Um certo impostor chamado Shakespeare

Algo em um comentário de Rubens Ewald Filho, sobre o roteiro contestar a autoria da obra atribuída a William Shakespeare, chamou minha atenção para o filme “Anonymous” (“Anônimo”), dirigido por um Roland Emmerich irreconhecível. Mais do que o argumento, os apelos combinados de “trama de época” + “teatro como pano de fundo” atraíram-me com a perspectiva de um filme que enaltecesse a palavra e valorizasse as interpretações – características que nunca fizeram o estilo do diretor de “2012”, “10.000 a.C”, “Independence Day” e “Stargate”.

Para minha total surpresa, foi exatamente o que encontrei em“Anônimo”, que transforma Shakespeare em personagem secundário, rebaixando-o a um ator semi-analfabeto e chantagista, cuja maior esperteza é agarrar a chance de assumir a autoria das peças que um nobre apaixonado por literatura e poesia escrevia clandestinamente, para não envergonhar a família.

Rhys Ifans (o semi-retardado colega de Hugh Grant em “Nothing Hill”) – também irreconhecível, porém convincente em papel dramático – interpreta o Conde de Oxford, um protegido da Rainha Elisabeth I criado para ser um grande estadista, que frustra os planos de seu tutor graças à sua paixão pela escrita. Sua única forma de realização é doar as peças que escreve para montagem por uma companhia de teatro londrino, sem nunca poder assumir sua autoria ou aceitar os aplausos por elas.

No começo, o filme parece abordar apenas uma paixão subserviente à arte, mas sua história começa a se entrelaçar com a política da época quando o autor descobre a capacidade do teatro em traduzir para o povo a sua própria realidade.

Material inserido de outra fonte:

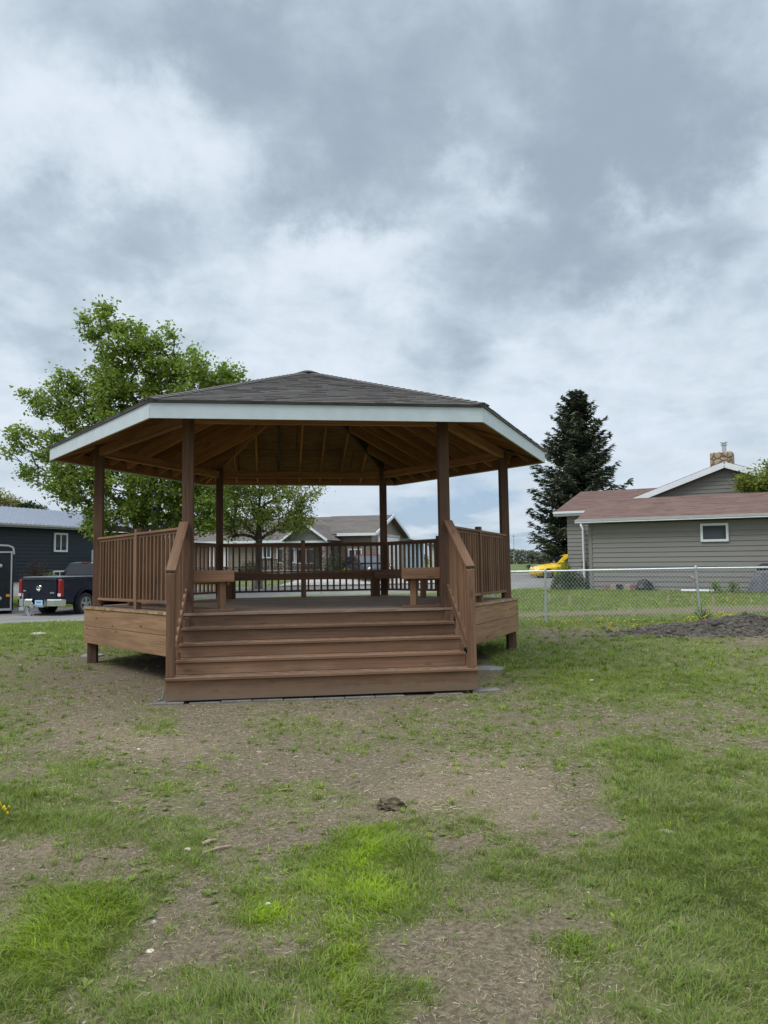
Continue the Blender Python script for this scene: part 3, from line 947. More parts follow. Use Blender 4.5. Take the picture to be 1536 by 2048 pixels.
mb = MB(); gable_roof(mb, -17, -2.25, -1.45, 9.45, Hm(3.02), Hm(4.83), course=.2, tab=(.5, 1.4)); mb.build('main_roof', M['grey_shingles'], mh)
mb = MB(); mb.beam((-2.2, -.47, Hm(3.38)), (.45, -.47, Hm(3.38)), .05, .18); mb.beam((-17, -1.48, Hm(2.97)), (-2.25, -1.48, Hm(2.97)), .05, .16)
for s in (1, -1):
    mb.beam((.46, 4 - s * 4.45, Hm(3.38)), (.46, 4, Hm(4.80)), .05, .2, up=(0, 0, 1))
mb.build('white_trim', M['trim_white'], mh)
mb = MB(); mb.box((.03, 4.1, Hm(3.3) / 2), (.05, 5.2, Hm(3.3))); 
for z in np.arange(.55, Hm(3.2), .53): mb.box((.06, 4.1, z), (.02, 5.0, .03))
mb.build('garage_door', M['door_white'], mh)
mb = MB()
for yy in (1.35, 6.85): mb.box((.05, yy, Hm(3.35) / 2), (.08, .18, Hm(3.35)))
mb.box((.05, 4.1, Hm(3.4)), (.08, 5.7, .16)); mb.build('garage_door_trim', M['cream_siding'], mh)
# porch gable
gxc, gh = -3.55, 1.55
mb = MB()
for s in (1, -1):
    O = Vector((gxc + s * gh, -2.9 if s > 0 else 3, Hm(2.93))); e = Vector((0, 1 * (1 if s > 0 else -1), 0)); vec = Vector((-s * gh, 0, 1.12)); up = vec.normalized(); nrm = e.cross(up); TL = vec.length
    shingle_field(mb, O + nrm * .07, e, up, nrm, 5.9, TL, course=.2, tab=(.5, 1.2), t0=-.02, tmax=TL, left=lambda t: 0, right=lambda t: 5.9)
    P = [O + nrm * .068, O + e * 5.9 + nrm * .068, O + e * 5.9 + vec + nrm * .068, O + vec + nrm * .068]; Q = [p - nrm * .07 for p in P]
    mb.face(P, t=.2); mb.face(Q[::-1], t=.2)
    for a in range(4): mb.face([Q[a], Q[(a + 1) % 4], P[(a + 1) % 4], P[a]], t=.1)
mb.build('porch_roof', M['grey_shingles'], mh)
mb = MB(); siding(mb, (gxc - gh, -2.5), (gxc + gh, -2.5), Hm(2.95), Hm(4.0), .16, (0, -1, 0), clip=lambda z: ((z - Hm(2.95)) / 1.1 * .5, 1 - (z - Hm(2.95)) / 1.1 * .5)); mb.build('porch_gable', M['gable_siding'], mh)
mb = MB()
for s in (1, -1): mb.beam((gxc + s * (gh + .02), -2.93, Hm(2.95)), (gxc, -2.93, Hm(4.06)), .05, .13)
mb.build('porch_trim', M['trim_white'], mh)
mb = MB(); mb.beam((gxc - gh + .1, -2.45, Hm(2.82)), (gxc + gh - .1, -2.45, Hm(2.82)), .25, .26); mb.build('porch_beam', M['trim_white'], mh)
for x in (gxc - gh + .2, gxc + gh - .2):
    mb = MB(); mb.box((x, -2.45, Hm(2.68) / 2), (.42, .42, Hm(2.68))); mb.build('porch_column', M['wall_stone'], mh)
mb = MB(); mb.box((gxc - .8, -1.9, .25), (5.2, 1.6, .5)); mb.build('porch_floor', M['concrete'], mh)
mb = MB()
for x in np.arange(gxc - 3.2, gxc - 1.4, .14): mb.box((x, -2.6, .85), (.04, .04, .6))
mb.beam((gxc - 3.3, -2.6, 1.17), (gxc - 1.4, -2.6, 1.17), .07, .07); mb.build('porch_railing', M['door_dark'], mh)
window(mh, -6.9, Hm(1.9), Hm(2.85), .62, -1.0, mull=1, fw=.07)
for x in (-5.9, -5.2): window(mh, x, Hm(1.55), Hm(2.55), .6, -1.0, mull=0, fw=.08)
for x in (-4.55, -3.85): window(mh, x, Hm(1.5), Hm(2.5), .62, -1.0, mull=0, fw=.08)
mb = MB(); mb.box((-2.75, -1.05, Hm(2.6) / 2 + .25), (.9, .08, Hm(2.1))); mb.build('front_door', M['door_dark'], mh)
window(mh, -1.1, Hm(1.45), Hm(2.45), .95, 0, mull=1, fw=.08)
mb = MB(); mb.box((-10.4, -1.06, 1.05), (1.4, .06, 2.1)); mb.build('side_door', M['door_white'], mh)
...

Assim é que o teatro assume, em plena era elisabetana, sua função subversiva, tornando-se ao mesmo tempo palco e agente de transformações políticas.

Já disse neste blog que a obra de Shakespeare não me atrai por questão de preferência estética, mas não atrevo-me a negar sua importância para a história do teatro e como alegoria das paixões e arquétipos humanos. Foi divertido vê-la adaptada a um contexto histórico fictício.

Destaque para as interpretações de Vanessa Redgrave (grande dama do teatro e do cinema inglês) e Joely Richardson – mãe e filha da vida real – como Elisabeth em duas idades diferentes e para as de Sebastian Armesto (o autor Ben Johnson, depositário do segredo do conde-autor) e Rhys Ifans.